NoteNextra-origin/pages/Math429/Math429_L36.md

Lecture 36

Chapter VIII Operators on complex vector spaces

Generalized Eigenvectors and Nilpotent Operators 8A

If T\in \mathscr{L}, is an linear operator on V and n=dim\ V.

\{0\}\subset null\ T\subset null\ T^2\subset \dots\subset null\ T^n=null\ T^{n+1}

Definition 8.14

T is called a nilpotent operator if null\ T^n=V. Equivalently, there exists k>0 such that T^k=0

Lemma 8.16

T is nilpotent \iff 0 is the only eigenvalue of T.

If \mathbb{F}=\mathbb{C}, then 0 is the only eigenvalue \implies T is nilpotent.

Proof:

If T is nilpotent, then T^k=0 for some k. The minimal polynomial of T is z^m=0 for some m.

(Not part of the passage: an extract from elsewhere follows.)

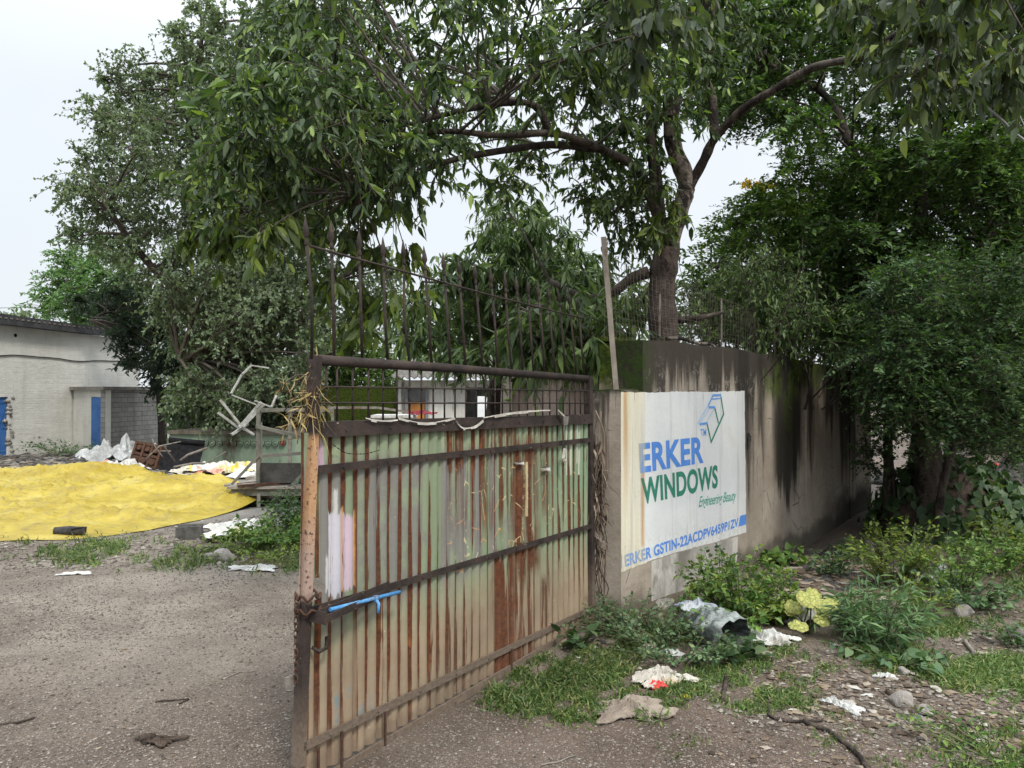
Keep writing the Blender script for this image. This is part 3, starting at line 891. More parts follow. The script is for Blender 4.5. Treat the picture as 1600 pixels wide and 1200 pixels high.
# corrugated sheet
bx = lambda x0, y0, x1, y1: (gp(x0, y0)[0], gp(x1, y1)[0], min(gp(x0, y0)[2], gp(x1, y1)[2]), max(gp(x0, y0)[2], gp(x1, y1)[2]))
PITCHC = .0745
def sheet_mat():
    m = Mat('rusty_green_sheet')
    p = m.obj(); x, y, z = m.sep(p)
    n = m.noise(p, 4.2, 6, .65); nf = m.noise(p, 40, 6, .75)
    # one random value per corrugation
    rib = m.math('FLOOR', m.math('DIVIDE', m.addm(x, .02), PITCHC))
    wn_ = m.n('TexWhiteNoise', noise_dimensions='1D'); m.put(wn_.inputs['W'], rib)
    r1_ = wn_.outputs['Value']
    run = m.noise(m.scale(p, (26, 26, .9)), 1.0, 6, .68)
    run2 = m.noise(m.scale(p, (9, 9, .55)), 1.0, 5, .6)
    c = m.mix(m.ss(m.addm(r1_, m.mul(n, .6)), .35, 1.1), (.20, .245, .155), (.26, .31, .20))
    gr = m.ss(m.addm(m.mul(r1_, .5), n), .62, .85)
    zone = m.mul(m.ss(z, 1.34, 1.26), m.ss(m.addm(z, m.mul(m.sub(n, .5), .3)), .52, .74), m.ss(x, 2.0, 1.55))
    c = m.mix(m.mul(gr, zone, .9), c, (.185, .175, .168))
    c = m.mix(m.mul(m.ss(nf, .55, .75), .35), c, (.30, .33, .25))
    # teal at the hinge side
    c = m.mix(m.mul(m.ss(x, 1.85, 2.3), m.ss(z, .85, .98), .5), c, (.17, .29, .185))
    # mud splashed up the bottom
    mz = m.addm(z, m.addm(m.mul(m.sub(n, .5), .28), m.mul(x, .03)))
    mud = m.ss(mz, .78, .38)
    c = m.mix(m.mul(mud, .92), c, m.mix(m.ss(n, .3, .7), (.265, .19, .13), (.33, .25, .175)))
    c = m.mix(m.mul(m.ss(mz, .17, .08), .8), c, (.19, .14, .10))
    # rust: valleys, runs from the straps and two large eaten patches
    val = m.ss(y, .0045, .0095)
    wet = m.addm(m.mul(m.ss(m.addm(y, m.mul(m.sub(run, .5), .055)), .0035, .0070), m.ss(m.addm(run2, m.mul(r1_, .35)), .38, .60)), m.mul(m.ss(run, .60, .67), m.ss(m.addm(n, m.mul(r1_, .3)), .5, .7)))
    dist = m.addm(m.mul(m.sub(run, .5), 1.6), m.mul(m.sub(n, .5), .8))
    def patch(x0, y0, x1, y1, e=.07):
        a, b_, c_, d_ = bx(x0, y0, x1, y1)
        k = m.math('MULTIPLY_ADD', dist, .10, x)
        kz = m.math('MULTIPLY_ADD', dist, .22, z)
        return m.rect(k, kz, a, b_, c_, d_, e)
    big = m.mx(m.mul(patch(768, 868, 803, 1065, .04), m.ss(m.addm(run, m.mul(run2, .5)), .58, .68)), m.mul(patch(800, 690, 838, 900, .05), m.ss(run2, .36, .48)))
    big = m.mx(big, m.mul(patch(803, 850, 836, 1060, .04), m.ss(run, .42, .52)))
    big = m.mx(big, m.mul(patch(600, 1010, 760, 1100, .05), m.ss(run, .56, .62)))
    big = m.mx(big, m.mul(patch(690, 662, 800, 720, .04), m.ss(run, .44, .54)))
    big = m.mx(big, m.mul(patch(845, 900, 856, 975, .03), m.ss(run, .40, .5)))
    upper = m.mul(m.ss(x, .75, 1.5), m.ss(x, 2.25, 1.9), m.ss(z, .75, .95), m.ss(run, .46, .56))
    rust = m.mx(m.mx(wet, big), m.mul(upper, .95))
    rust = m.mul(rust, m.ss(m.addm(mz, m.mul(run, .5)), .28, .52), m.ss(x, -.02, .05))
    rust = m.mx(rust, m.mul(big, .95))
    rc = m.mix(m.ss(nf, .3, .7), (.062, .023, .013), (.145, .050, .021))
    rc = m.mix(m.mul(m.ss(run, .58, .64), m.ss(n, .5, .6), .7), rc, (.30, .12, .04))
    c = m.mix(m.math('MINIMUM', rust, 1.0), c, rc)
    # peeled bills: thin pale outlines
    a, b_, c_, d_ = bx(700, 735, 905, 830)
    ed = m.voro(m.scale(p, (1, 1, .7)), 7.5, 'Distance', 'DISTANCE_TO_EDGE')
    ol = m.mul(m.ss(ed, .017, .007), m.ss(m.noise(p, 13, 3, .6), .50, .56), m.rect(x, z, a, b_, c_, d_, .03))
    c = m.mix(m.mul(ol, .85), c, m.mix(m.ss(n, .45, .55), (.55, .50, .30), (.50, .27, .12)))
    sp = m.mul(m.ss(m.noise(m.scale(p, (1.5, 1.5, .7)), 60, 3, .6), .70, .73), m.ss(n, .44, .6), .8)
    c = m.mix(sp, c, (.58, .53, .36))
    a, b_, c_, d_ = bx(818.5, 722, 822, 806)
    c = m.mix(m.mul(m.rect(m.math('MULTIPLY_ADD', m.sub(nf, .5), .05, x), z, a, b_, c_, d_, .006), m.ss(run2, .40, .5), .9), c, m.mix(m.ss(z, 1.15, 1.25), (.62, .52, .30), (.62, .28, .08)))
    for q in (870, 878, 884, 891, 900, 905):
        a, b_, c_, d_ = bx(q, 664, q + 1.5, 760 - (q % 7) * 9)
        c = m.mix(m.mul(m.rect(x, z, a, b_, c_, d_, .003), .8), c, (.58, .58, .48))
    # brushed white and pink paint
    nb = m.noise(m.scale(p, (60, 60, 3)), 1.0, 4, .7)
    for (x0, y0, x1, y1, col) in ((516, 800, 534, 928, (.50, .49, .54)), (538, 806, 553, 918, (.50, .40, .47)), (521, 765, 526, 800, (.48, .48, .46)), (507, 868, 514, 920, (.58, .58, .56)), (493, 686, 504, 733, (.50, .36, .44))):
        a, b_, c_, d_ = bx(x0, y0, x1, y1)
        kz = m.math('MULTIPLY_ADD', m.sub(nb, .5), .16, z); kx = m.math('MULTIPLY_ADD', m.sub(nf, .5), .012, x)
        c = m.mix(m.mul(m.rect(kx, kz, a, b_, c_, d_, .006), m.ss(nb, .30, .42)), c, col)
        if y0 == 800 or y0 == 806:
            c = m.mix(m.mul(m.rect(kx, kz, b_, b_ + .016, c_, d_, .006), m.ss(nb, .3, .45)), c, (.55, .30, .11))
    a, b_, c_, d_ = bx(515, 1075, 580, 1110)
    c = m.mix(m.mul(m.rect(x, m.math('MULTIPLY_ADD', dist, .05, z), a, b_, c_, d_, .03), m.ss(y, .004, -.004), m.ss(n, .45, .55), .7), c, (.13, .21, .24))
    c = m.mix(m.mul(m.ss(m.noise(p, 1.6, 4, .6), .45, .7), .25), c, (.10, .095, .07))
    h = m.addm(m.mul(nf, .5), m.mul(rust, .5))
    return m.done(m.bsdf(c, m.ss(rust, 0, 1, .55, .9), m.bump(h, .004), 0, .3))
zt = gp(500, 675)[2]
nx = int((SE - .02) / PITCHC * 12)
xs = np.linspace(.02, SE - .015, nx)
zs = np.linspace(.035, zt, 64)
XX, ZZ = np.meshgrid(xs, zs)
ph = ((XX + .02) / PITCHC) % 1.0
YY = np.where(ph < .62, -.009 * np.sin(np.pi * ph / .62) ** .6, .011 * np.sin(np.pi * (ph - .62) / .38) ** .8)
rw_ = np.random.default_rng(5)
YY = YY + .004 * np.sin(XX * 2.3 + ZZ * 1.7) + .003 * np.sin(XX * 7 + ZZ * 4.1)
ha = gp(493, 925)
mask = ~((((XX - ha[0]) / .036) ** 2 + ((ZZ - ha[2]) / .052) ** 2 < 1 + .35 * np.sin(9 * np.arctan2(ZZ - ha[2], XX - ha[0])))[:-1, :-1])
b = Mesh(); b.grid(np.stack([XX, YY, ZZ], -1), mask=mask)
b.build('corrugated_sheet', sheet_mat(), gate, local=True)

def strip(name, a, b_, h, th, y, mat=IRON, m=None, lip=0):
    k = Mesh()
    pa, pb = gp(*a), gp(*b_)
    pa[1] = pb[1] = y
    k.bar(pa, pb, th, h)
    if lip:
        k.bar(pa + np.array([0, lip / 2, h / 2 + .003]), pb + np.array([0, lip / 2, h / 2 + .003]), lip + th, .005)
    for i in range(9):                                        # bolt heads
        q = pa + (pb - pa) * (i + .5) / 9
        k.lathe(q + np.array([0, -th / 2 - .004, 0]), [(.008, 0), (.008, .005)], 6, (0, 1, 0))
    return k.build(name, mat, gate, local=True)
# posts
k = Mesh(); top, bot = gp(489, 560), gp(463, 1185)
k.bar(bot + [.008, -.022, -.03], top + [.008, -.022, .01], .038, .006, up=(0, 1, 0))
k.bar(bot + [-.008, .0, -.03], top + [-.008, .0, -.004], .006, .038, up=(0, 1, 0))
k.build('gate_post', IRON_O, gate, local=True)
k = Mesh(); k.bar(gp(924, 985) + [0, 0, 0], gp(919, 588), .05, .045, up=(0, 1, 0)); k.build('gate_post', IRON, gate, local=True)
k = Mesh(); k.tube([gp(487, 562), gp(700, 575), gp(921, 592)], .0225, 12); k.build('top_rail', IRON, gate, local=True)
strip('middle_rail', (494, 672), (921, 655), .058, .012, -.026, lip=.05)
strip('strap', (492, 733), (920, 687), .032, .006, -.022)
strip('strap', (480, 953), (921, 821), .032, .006, -.022)
strip('strap', (468, 1165), (924, 948), .035, .006, -.022)
strip('bottom_rail', (462, 1238), (924, 966), .042, .012, -.022)
for px, py0, py1 in ((489, 1165, 1215), (526, 1140, 1190), (594, 1110, 1165), (793, 1012, 1050), (886, 968, 995)):
    k = Mesh(); k.bar(gp(px, py0, -.03), gp(px, py1 + 6, -.03), .012, .006, up=(0, 1, 0)); k.build('brace', RUSTY, gate, local=True)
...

So 0 is the only eigenvalue.

over \mathbb{C}, the eigenvalues are all the roots of minimal polynomial.

Proposition 8.17

The following statements are equivalent:

1. T is nilpotent.
2. The minimal polynomial of T is z^m for some m\geq 1.
3. There is a basis of V such that the matrix of T is upper triangular with 0 on the diagonal (\begin{pmatrix}0&\dots&*\\ &\ddots& \\0 &\dots&0\end{pmatrix}).

Generalized Eigenspace Decomposition 8B

Let T\in \mathscr{L}(V) be an operator on V, and \lambda be an eigenvalue of T. We want to study T-\lambda I.

Definition 8.19

The generalized eigenspace G(\lambda, T)=\{(T-\lambda I)^k v=0\textup{ for some }k\geq 1\}

Lemma 8.20

G(\lambda, T)=null\ (T-\lambda I)^{dim\ V}

Proposition 8.22

If \mathbb{F}=\mathbb{C}, \lambda_1,...,\lambda_m all the eigenvalues of T\in \mathscr{L}, then

(a) G(\lambda_i, T) is invariant under T.
(b) (T-\lambda_1)\vert_{G(\lambda_1,T)} is nilpotent.
(c) V=G(\lambda_1,T)\oplus...\oplus G(\lambda_m,T)

Proof:

(a) follows from T commutes with T-\lambda_1 I. If (T-\lambda_1 I)^k=0, then (T-\lambda_i T)^k T(v)=T((T-\lambda_i T)^kv)=0

(b) follow from lemma

(c) V=G(\lambda_1,T)\oplus...\oplus G(\lambda_m,T)

1. V has a basis of generalized eigenvectors \implies V=G(\lambda_1,T)+...+G(\lambda_m,T)
2. If there exists v_i\in G(\lambda_i,T), and v_1+...+v_m=0, then v_i=0 for each i. Because the generalized eigenvectors from distinct eigenvalues are linearly independent, V=G(\lambda_1,T)\oplus...\oplus G(\lambda_m,T).

Definition 8.23

Let \lambda be an eigenvalue of T, the multiplicity of \lambda is defined as mul(x):= dim\ G(\lambda, T)=dim\ null\ (T-\lambda I)^{dim\ V}

Lemma 8.25

If \mathbb{F}=\mathbb{C},

\sum^n_{i=1} mul\ (\lambda_i)=dim\ V

Proof from proposition part (c).

Definition 8.26

If \mathbb{F}=\mathbb{C}, we defined the characteristic polynomial of T to be

q(z):=(z-\lambda_1)^{mul\ (\lambda_1)}\dots (z-\lambda_m)^{mul\ (\lambda_m)}

deg\ q=dim\ V, and roots of q are eigenvalue of V.

Theorem 8.29 Cayley-Hamilton Theorem

Suppose \mathbb{F}=\mathbb{C}, T\in \mathscr{L}(V), and q is the characteristic polynomial of T. Then q(T)=0.

Proof:

q(T)\in \mathscr{L}(V) is a linear operator. To show q(T)=0 it is enough to show q(T)v_1=0 for a basis v_1,...,v_n of V.

Since V is a sum of vectors in G(\lambda_1, T),...,G(\lambda_m,T).

q(T)=(T-\lambda_1 I)^{d_1}\dots (T-\lambda_m I)^{d_m}

The operators on the right side of the equation above all commute, so we can move the factor (T-\lambda_k I)^{d_k} to be the last term in the expression on the right. Because (T-\lambda_k I)^{d_k}\vert_{G(\lambda_k,T)}= 0, we have q(T)\vert_{G(\lambda_k,T)} = 0, as desired.

Theorem 8.30

Suppose \mathbb{F}=\mathbb{C}, T\in \mathscr{L}(V). Then the characteristic polynomial of T is a polynomial multiple of the minimal polynomial of T.